Carried away by this marvelous technic, the spirit of the visitor succumbs; it follows this ascending movement of the door-posts, to lose itself in the sorrowful dream sculptured on the tympanum.
On the panel writhe the clusters of human figures, the eddies of the multitude of damned souls pursued by the rage of the elements, by the devouring tongues of the infernal fire, by the frozen waters, by the wind that tears them and stings them. "It is," says the eminent art critic Gustave Jeffroy, in the most beautiful pages that have been consecrated to a description of this work, "the dizzy whirl, the falling through space, the groveling on the face of the earth of a whole wretched humanity obstinately persisting in living and suffering, bruised and wounded in its flesh, saddened in its soul, crying aloud its griefs, harshly laughing through its tears, chanting its breathless fears, its sickly joys, its ecstatic sorrows."

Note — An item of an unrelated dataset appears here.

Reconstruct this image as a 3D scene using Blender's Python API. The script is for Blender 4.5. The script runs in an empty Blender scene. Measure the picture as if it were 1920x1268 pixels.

The genius of Rodin became intoxicated with all the resources of his art. Master of a technic of the first order, he delighted in every kind of effect, arranging them as a great symphonist arranges the instruments of an immense orchestra. Low-relief, half-relief, high-relief, and sculpture in the round, he omitted none. He did not yield to the literary temptation. At the height of his fever of invention he was circumspect, measured, guided by his knowledge as a modeler. The poet thinks, but the carver speaks; he speaks justly, he speaks admirably, because he uses only his own true and personal language, which he knows from the ground up. That is the whole secret of the way in which this man inflames our soul and subjugates our imagination.

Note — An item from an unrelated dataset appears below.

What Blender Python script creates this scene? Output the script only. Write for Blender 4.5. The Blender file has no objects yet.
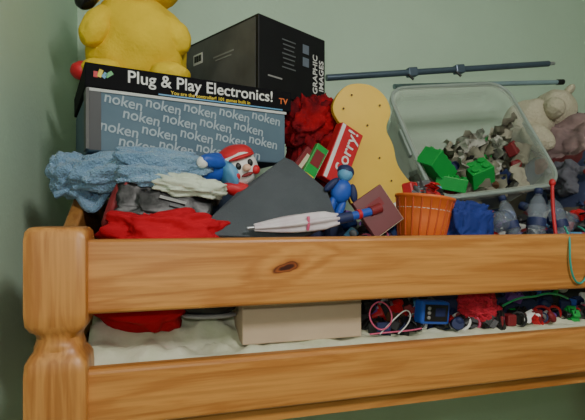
import bpy, bmesh, math, random
from mathutils import Vector, Matrix, Euler, noise

L = 1.70          # height datum (just above the guard rail)
rnd = random.Random(7)
D = bpy.data
SC = bpy.context.scene.collection

# ------------------------------------------------------------------ materials
def mat(name, col, rough=0.6, col2=None, nscale=8.0, bump=0.0, bscale=60.0, metal=0.0,
        alpha=1.0, trans=0.0, spec=0.5, sheen=0.0, coat=0.0):
    m = D.materials.new(name); m.use_nodes = True
    nt = m.node_tree; b = nt.nodes['Principled BSDF']
    b.inputs['Base Color'].default_value = (*col, 1)
    b.inputs['Roughness'].default_value = rough
    b.inputs['Metallic'].default_value = metal
    b.inputs['Alpha'].default_value = alpha
    b.inputs['Transmission Weight'].default_value = trans
    b.inputs['Specular IOR Level'].default_value = spec
    b.inputs['Sheen Weight'].default_value = sheen
    b.inputs['Coat Weight'].default_value = coat
    tc = nt.nodes.new('ShaderNodeTexCoord')
    if col2 is None: col2 = tuple(c*0.82 for c in col)
    n = nt.nodes.new('ShaderNodeTexNoise'); n.inputs['Scale'].default_value = nscale
    n.inputs['Detail'].default_value = 4
    nt.links.new(tc.outputs['Object'], n.inputs['Vector'])
    r = nt.nodes.new('ShaderNodeValToRGB')
    r.color_ramp.elements[0].position = 0.35; r.color_ramp.elements[1].position = 0.65
    r.color_ramp.elements[0].color = (*col2, 1); r.color_ramp.elements[1].color = (*col, 1)
    nt.links.new(n.outputs['Fac'], r.inputs['Fac'])
    nt.links.new(r.outputs['Color'], b.inputs['Base Color'])
    if bump > 0:
        n2 = nt.nodes.new('ShaderNodeTexNoise'); n2.inputs['Scale'].default_value = bscale
        n2.inputs['Detail'].default_value = 3
        nt.links.new(tc.outputs['Object'], n2.inputs['Vector'])
        bp = nt.nodes.new('ShaderNodeBump'); bp.inputs['Strength'].default_value = bump
        bp.inputs['Distance'].default_value = 0.01
        nt.links.new(n2.outputs['Fac'], bp.inputs['Height'])
        nt.links.new(bp.outputs['Normal'], b.inputs['Normal'])
    return m

def wood(name, axis='X', knot=None, tint=1.0):
    m = D.materials.new(name); m.use_nodes = True
    nt = m.node_tree; b = nt.nodes['Principled BSDF']; N = nt.nodes.new; K = nt.links.new
    tc = N('ShaderNodeTexCoord')
    mp = N('ShaderNodeMapping')
    sc = {'X': (0.7, 9, 9), 'Y': (9, 0.7, 9), 'Z': (9, 9, 0.7)}[axis]
    mp.inputs['Scale'].default_value = sc
    K(tc.outputs['Object'], mp.inputs['Vector'])
    vec = mp.outputs['Vector']
    kd = None
    if knot:
        dist = N('ShaderNodeVectorMath'); dist.operation = 'SUBTRACT'
        dist.inputs[1].default_value = knot
        K(tc.outputs['Object'], dist.inputs[0])
        rt = N('ShaderNodeVectorRotate'); rt.rotation_type = 'Y_AXIS'; rt.inputs['Angle'].default_value = 0.3
        K(dist.outputs[0], rt.inputs['Vector'])
        scl = N('ShaderNodeVectorMath'); scl.operation = 'MULTIPLY'
        scl.inputs[1].default_value = (36, 12, 110)
        K(rt.outputs[0], scl.inputs[0])
        nk_ = N('ShaderNodeTexNoise'); nk_.inputs['Scale'].default_value = 40
        K(tc.outputs['Object'], nk_.inputs['Vector'])
        ln = N('ShaderNodeVectorMath'); ln.operation = 'LENGTH'
        K(scl.outputs[0], ln.inputs[0])
        mm = N('ShaderNodeMath'); mm.operation = 'MULTIPLY_ADD'; mm.inputs[1].default_value = 1.0
        K(nk_.outputs['Fac'], mm.inputs[0]); K(ln.outputs['Value'], mm.inputs[2])
        mm2 = N('ShaderNodeMath'); mm2.operation = 'SUBTRACT'; mm2.inputs[1].default_value = .5
        K(mm.outputs[0], mm2.inputs[0]); kd = mm2.outputs[0]
    n = N('ShaderNodeTexNoise'); n.inputs['Scale'].default_value = 3.2
    n.inputs['Detail'].default_value = 5; n.inputs['Distortion'].default_value = 0.6
    K(vec, n.inputs['Vector'])
    mul = N('ShaderNodeMath'); mul.operation = 'MULTIPLY'; mul.inputs[1].default_value = 26
    K(n.outputs['Fac'], mul.inputs[0])
    src = mul.outputs[0]
    if kd:
        ms = N('ShaderNodeMapRange'); ms.inputs['From Min'].default_value = 0
        ms.inputs['From Max'].default_value = 4.0; ms.inputs['To Min'].default_value = 9; ms.inputs['To Max'].default_value = 0
        K(kd, ms.inputs['Value'])
        ad = N('ShaderNodeMath'); ad.operation = 'ADD'
        K(src, ad.inputs[0]); K(ms.outputs['Result'], ad.inputs[1]); src = ad.outputs[0]
    sn = N('ShaderNodeMath'); sn.operation = 'SINE'; K(src, sn.inputs[0])
    r = N('ShaderNodeValToRGB'); cr = r.color_ramp
    mr = N('ShaderNodeMapRange'); mr.inputs['From Min'].default_value = -1
    K(sn.outputs[0], mr.inputs['Value']); K(mr.outputs['Result'], r.inputs['Fac'])
    cr.elements[0].position = 0.0; cr.elements[0].color = (0.63*tint, 0.285*tint, 0.075*tint, 1)
    cr.elements[1].position = 1.0; cr.elements[1].color = (0.49*tint, 0.190*tint, 0.042*tint, 1)
    mp2 = N('ShaderNodeMapping'); mp2.inputs['Scale'].default_value = tuple(4 if s < 1 else 160 for s in sc)
    K(tc.outputs['Object'], mp2.inputs['Vector'])
    n2 = N('ShaderNodeTexNoise'); n2.inputs['Scale'].default_value = 1.0; n2.inputs['Detail'].default_value = 3
    K(mp2.outputs['Vector'], n2.inputs['Vector'])
    r2 = N('ShaderNodeValToRGB'); r2.color_ramp.elements[0].color = (0.78, 0.72, 0.66, 1)
    r2.color_ramp.elements[0].position = 0.3; r2.color_ramp.elements[1].position = 0.6
    K(n2.outputs['Fac'], r2.inputs['Fac'])
    mx = N('ShaderNodeMixRGB'); mx.blend_type = 'MULTIPLY'; mx.inputs['Fac'].default_value = 0.8
    K(r.outputs['Color'], mx.inputs['Color1']); K(r2.outputs['Color'], mx.inputs['Color2'])
    out = mx.outputs['Color']
    if kd:
        rk = N('ShaderNodeValToRGB'); e = rk.color_ramp.elements
        e[0].position = 0.10; e[0].color = (0.10, 0.025, 0.008, 1)
        e[1].position = 0.50; e[1].color = (1, 1, 1, 1)
        e2 = rk.color_ramp.elements.new(0.17); e2.color = (0.62, 0.36, 0.22, 1)
        e3 = rk.color_ramp.elements.new(0.22); e3.color = (0.22, 0.09, 0.04, 1)
        e4 = rk.color_ramp.elements.new(0.29); e4.color = (0.85, 0.72, 0.6, 1)
        dv = N('ShaderNodeMath'); dv.operation = 'MULTIPLY'; dv.inputs[1].default_value = 0.28
        K(kd, dv.inputs[0]); K(dv.outputs[0], rk.inputs['Fac'])
        mx2 = N('ShaderNodeMixRGB'); mx2.blend_type = 'MULTIPLY'; mx2.inputs['Fac'].default_value = 1
        K(out, mx2.inputs['Color1']); K(rk.outputs['Color'], mx2.inputs['Color2']); out = mx2.outputs['Color']
    K(out, b.inputs['Base Color'])
    b.inputs['Roughness'].default_value = 0.42
    b.inputs['Coat Weight'].default_value = 0.12; b.inputs['Coat Roughness'].default_value = 0.25
    bp = N('ShaderNodeBump'); bp.inputs['Strength'].default_value = 0.08; bp.inputs['Distance'].default_value = 0.002
    K(n2.outputs['Fac'], bp.inputs['Height']); K(bp.outputs['Normal'], b.inputs['Normal'])
    return m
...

Two principal notes, two motives form, above the whirlwind of the infernal fires, a resting-place for the eye troubled by so much vehemence: one, in the midst of the tympanum, is the figure of Dante. It is Dante, but it is even more the eternal poet. Seated, leaning over the abyss of suffering, thrilled with anguish, he seems to seek in the very depths of the pit itself the word of infinite pity that will deliver this sorrowful humanity.
Higher yet, above his bowed head, rising suddenly from the frame and splayed in a large protuberance, a group of three entwined figures crowns and completes the brow. With the same despairing gesture they point to the multitude of the damned. One does not know what these shuddering beings are, but they have the sweetness of angels; at once we seem to hear their lips murmur the words of the grand Florentine, "Lasciate ogni speranza"; but across their forms, their compassionate forms, their fraternal forms, one feels passing a tremor of love and pity. Far from condemning, their clasped hands offer to the sad wreckage of fatality that writhes at their feet a sign, a unique sign, the sign of good-will of pity.
"The Gate of Hell" was shown only once to the public. This was at the Universal Exposition of 1900. Although it was nearly finished, it was seen then only in an incomplete state.
The day of the opening arrived before the master had been able to have placed on the fronton and on the panels of his monument the hundreds of great and small figures destined for their ornamentation. People saw the "Gate," then in the nudity of its construction, grandiose assuredly, but despoiled of its extraordinary raiment of sculpture.
That day was a sad one for the true friends of art and of Rodin. A band of snobs, full of their own importance, crowded about the great man. Having considered the work with the hasty and casual glance of men of the world of the sort that are concerned above all to get themselves noticed, they remarked to Rodin, in a tone of augury, "Your doorway is much more beautiful like that; in no circumstances do anything more to it."
This absurd advice befell at an evil moment: the artist felt worn out from overwork and anxieties of all kinds and, moreover, was troubled over the fate of his exhibit the failure of which might in truth have ruined him completely. In these circumstances he did not have the freedom of spirit necessary to judge correctly the value of his own work. And besides he had seen it too much during the twenty years in which it had been before his eyes. He was tired of it, weary of it.